Change in relationships is good, it keeps the connection fresh, new, and alive. So long as it doesn’t affect the partners’ unique identities and personality traits. If your partner pushes you to alter your personality and makes you believe that is the only way forward in the relationship, then that is an unhealthy relationship compromise.

It’s okay to agree on buying a flowering plant when one partner wants a climber, and the other wants a flowering plant, but if your partner is asking you to change your beliefs and morals to match their own, you have got a problem.

A compromise should not hinder the personal growth of one or both of the partners in any way.

Communication is the cornerstone of every compromise.

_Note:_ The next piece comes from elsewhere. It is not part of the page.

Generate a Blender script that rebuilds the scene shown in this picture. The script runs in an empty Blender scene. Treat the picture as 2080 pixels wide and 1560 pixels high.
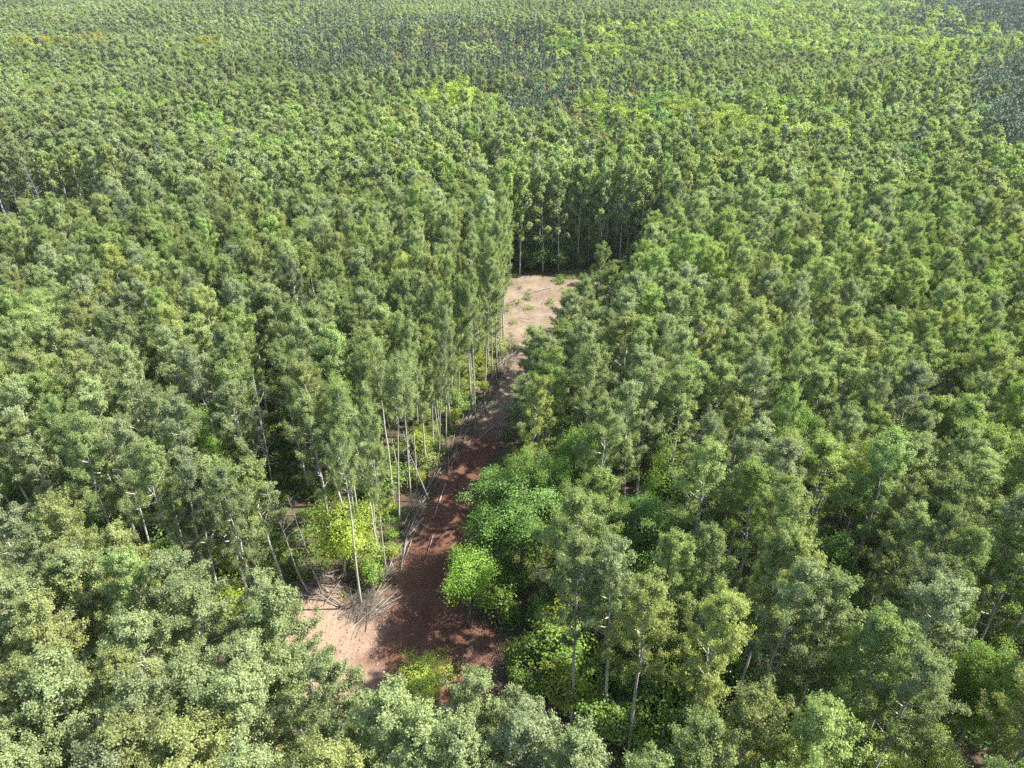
import bpy, math, random
import numpy as np
from mathutils import Vector

# ------------------------------------------------------------------ camera, light, exposure
S = bpy.context.scene
COL = S.collection
CAM_H = 50.0
PITCH = math.radians(31.3)
F = 1442.0                                   # focal length in photo pixels (2080 wide)
cam = bpy.data.cameras.new('camera')
camo = bpy.data.objects.new('camera', cam)
COL.objects.link(camo)
camo.location = (0, 0, CAM_H)
camo.rotation_euler = (math.radians(90) - PITCH, 0, 0)
cam.sensor_fit = 'HORIZONTAL'
cam.sensor_width = 36.0
cam.lens = 36.0 * F / 2080.0
cam.clip_start = 0.5
cam.clip_end = 8000
S.camera = camo

SUN_EL = math.radians(49)
SUN_DIR = Vector((0.993 * math.cos(SUN_EL), 0.10 * math.cos(SUN_EL), math.sin(SUN_EL))).normalized()
w = bpy.data.worlds.new('World')
S.world = w
w.use_nodes = True
wn = w.node_tree
bg = wn.nodes['Background']
sky = wn.nodes.new('ShaderNodeTexSky')
sky.sky_type = 'NISHITA'
sky.sun_disc = False
sky.sun_elevation = SUN_EL
sky.sun_rotation = math.atan2(SUN_DIR.x, SUN_DIR.y)
wn.links.new(sky.outputs[0], bg.inputs[0])
bg.inputs[1].default_value = 0.14
sl = bpy.data.lights.new('sun', 'SUN')
sl.energy = 5.0
sl.angle = math.radians(0.5)
sl.color = (1.0, 0.95, 0.86)
so = bpy.data.objects.new('sun', sl)
COL.objects.link(so)
so.rotation_euler = SUN_DIR.to_track_quat('Z', 'Y').to_euler()
so.location = SUN_DIR * 300
S.view_settings.view_transform = 'Standard'
S.view_settings.look = 'None'
S.view_settings.exposure = 1.55
S.view_settings.gamma = 1
S.view_settings.use_curve_mapping = False
c = S.cycles
c.max_bounces = 5
c.diffuse_bounces = 3
c.glossy_bounces = 2
c.transmission_bounces = 3
c.volume_bounces = 0
c.use_denoising = False
c.sample_clamp_indirect = 2.5
c.use_adaptive_sampling = True
c.adaptive_threshold = 0.02

rng = np.random.default_rng(7)
random.seed(7)
CP, SP = math.cos(PITCH), math.sin(PITCH)


def unproject(px, py, z=0.0):
    """where the photo's pixel meets the level z"""
    dx, dy = (px - 1040) / F, (780 - py) / F
    d = (dx, CP + dy * SP, -SP + dy * CP)
    t = (z - CAM_H) / d[2]
    return d[0] * t, d[1] * t


def project(x, y, z):
    dep = y * CP + (CAM_H - z) * SP
    up = y * SP - (CAM_H - z) * CP
    if dep <= 1:
        return (-9999, -9999, 1)
    return 1040 + F * x / dep, 780 - F * up / dep, dep


def hill(x, y):
    """gentle rolling ground beyond 150 m, flat near the camera"""
    r = np.hypot(x, y)
    k = np.clip((r - 150) / 200, 0, 1)
    k = k * k * (3 - 2 * k)
    return k * (3.2 * np.sin(x / 61 + 1.3 + y / 140) * np.cos(y / 47 + 0.6) + 2.4 * np.sin(y / 33 - x / 90 + 2) + 2.0 * np.sin(x / 170 - 0.5))


def tag(o, label=None, cat=None, group=None, kind=None):
    if label: o['label'] = label
    if cat: o['category'] = cat
    if group: o['group'] = group
    if kind: o['kind'] = kind
    return o


# ------------------------------------------------------------------ materials
def newmat(name):
    m = bpy.data.materials.new(name)
    m.use_nodes = True
    nt = m.node_tree
    for n in list(nt.nodes):
        nt.nodes.remove(n)
    out = nt.nodes.new('ShaderNodeOutputMaterial')
    return m, nt, out


def N(nt, t, **kw):
    n = nt.nodes.new(t)
    for k, v in kw.items():
        setattr(n, k, v)
    return n


def noise(nt, vec, scale, detail=4, rough=0.6):
    n = N(nt, 'ShaderNodeTexNoise')
    n.inputs['Scale'].default_value = scale
    n.inputs['Detail'].default_value = detail
    n.inputs['Roughness'].default_value = rough
    if vec is not None:
        nt.links.new(vec, n.inputs['Vector'])
    return n.outputs['Fac']


def ramp(nt, fac, stops):
    r = N(nt, 'ShaderNodeValToRGB')
    e = r.color_ramp.elements
    while len(e) < len(stops):
        e.new(0.5)
    for el, (p, col) in zip(e, stops):
        el.position = p
        el.color = (*col, 1)
    nt.links.new(fac, r.inputs[0])
    return r.outputs[0]


def mixc(nt, fac, a, b, mode='MIX'):
    m = N(nt, 'ShaderNodeMix', data_type='RGBA', blend_type=mode)
    for sock, v in ((m.inputs[0], fac), (m.inputs[6], a), (m.inputs[7], b)):
        if hasattr(v, 'node'):
            nt.links.new(v, sock)
        elif isinstance(v, (int, float)):
            sock.default_value = v
        else:
            sock.default_value = (*v, 1)
    return m.outputs[2]


def mathn(nt, op, a, b=None, clamp=False):
    m = N(nt, 'ShaderNodeMath', operation=op, use_clamp=clamp)
    for i, v in enumerate((a, b)):
        if v is None: continue
        if hasattr(v, 'node'):
            nt.links.new(v, m.inputs[i])
        else:
            m.inputs[i].default_value = v
    return m.outputs[0]


def leaf_material(name, transl=0.32, rough=0.42, spec=0.5):
    """leaf colour from the tree's own leaf_color, varied per leaf by the mesh's tone"""
    m, nt, out = newmat(name)
    at = N(nt, 'ShaderNodeAttribute', attribute_type='INSTANCER', attribute_name='leaf_color')
    tn = N(nt, 'ShaderNodeAttribute', attribute_type='GEOMETRY', attribute_name='tone')
    f = N(nt, 'ShaderNodeMapRange')
    nt.links.new(tn.outputs['Fac'], f.inputs[0])
    f.inputs[3].default_value = 0.62
    f.inputs[4].default_value = 1.68
    vm = N(nt, 'ShaderNodeVectorMath', operation='SCALE')
    nt.links.new(at.outputs['Vector'], vm.inputs[0])
    nt.links.new(f.outputs[0], vm.inputs['Scale'])
    col = vm.outputs[0]
    # backs of leaves are paler and greyer
    gm = N(nt, 'ShaderNodeNewGeometry')
    pale = mixc(nt, 0.35, col, (0.25, 0.28, 0.18))
    colb = mixc(nt, gm.outputs['Backfacing'], col, pale)
    p = N(nt, 'ShaderNodeBsdfPrincipled')
    nt.links.new(colb, p.inputs['Base Color'])
    p.inputs['Roughness'].default_value = rough
    p.inputs['Specular IOR Level'].default_value = spec
    t = N(nt, 'ShaderNodeBsdfTranslucent')
    tc = mixc(nt, 1.0, colb, (1.3, 1.45, 0.6), 'MULTIPLY')
    nt.links.new(tc, t.inputs['Color'])
    mx = N(nt, 'ShaderNodeMixShader')
    mx.inputs[0].default_value = transl
    nt.links.new(p.outputs[0], mx.inputs[1])
    nt.links.new(t.outputs[0], mx.inputs[2])
    nt.links.new(mx.outputs[0], out.inputs[0])
    return m


M_LEAF = leaf_material('aspen_leaves', 0.42, 0.55, 0.35)
M_BROAD = leaf_material('maple_leaves', 0.45, 0.55, 0.3)
M_NEEDLE = leaf_material('conifer_needles', 0.08, 0.6, 0.25)


def bark(name, light, dark, bands=True):
    m, nt, out = newmat(name)
    tc = N(nt, 'ShaderNodeTexCoord')
    mp = N(nt, 'ShaderNodeMapping')
    mp.inputs['Scale'].default_value = (1, 1, 0.35 if bands else 0.1)
    nt.links.new(tc.outputs['Object'], mp.inputs[0])
    a = noise(nt, mp.outputs[0], 7, 5, 0.7)
    col = ramp(nt, a, [(0.36, dark), (0.52, light), (0.7, tuple(v * 1.15 for v in light))])
    b = noise(nt, tc.outputs['Object'], 0.8, 2)
    col = mixc(nt, b, col, tuple(v * 0.6 for v in light), 'MIX')
    p = N(nt, 'ShaderNodeBsdfPrincipled')
    nt.links.new(col, p.inputs['Base Color'])
    p.inputs['Roughness'].default_value = 0.85
    bp = N(nt, 'ShaderNodeBump')
    bp.inputs['Strength'].default_value = 0.4
    bp.inputs['Distance'].default_value = 0.02
    nt.links.new(a, bp.inputs['Height'])
    nt.links.new(bp.outputs[0], p.inputs['Normal'])
    nt.links.new(p.outputs[0], out.inputs[0])
    return m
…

Communication is the key to any problem. According to some stats, 65% of the marriages ending in divorce blame communication for the failure in their relationship. Thus, communication is essential for compromising in relationships.

A healthy compromise can only occur when the couple has heard each other’s opinion on the issue and have derived a solution that will influence both of them up to the same extent.

Likewise, it should be discussed if the solution they have found is entirely unattainable for one partner. Unhealthy relationships where communication is misguided or completely absent will only open doors for doubts and frustration to seep into the relationship and it.

Conclusion

Relationships are nothing if not many sacrifices made along the way for a better future together. Every relationship has problems, but if you broke it off every time you hit a roadblock, the concept of relationships would cease to exist and that’s where compromises come in. You tackle that roadblock together.

Compromising is not all easy. It might take time to come to an agreement that equally concerns both partners but you need to bring your best to the table and be perseverant.
Once you understand that compromise in relationships is a necessary skill, the word would not seem all that “nasty business” anymore.

FAQs

How to talk about a compromise?

The only way to talk to your partner about compromise is to be crystal clear about it. Don’t beat around the bush, and don’t be condescending towards your partner.

Why can a compromise be tricky?

A compromise can be tricky because we are not taught the value of compromise, and it’s not always easy to find a solution that works for both partners.

How much compromise is too much in a relationship?

If you are continuously sacrificing a part of yourself to make your partner happy or avoid a conflict, that is too much of an unhealthy compromise.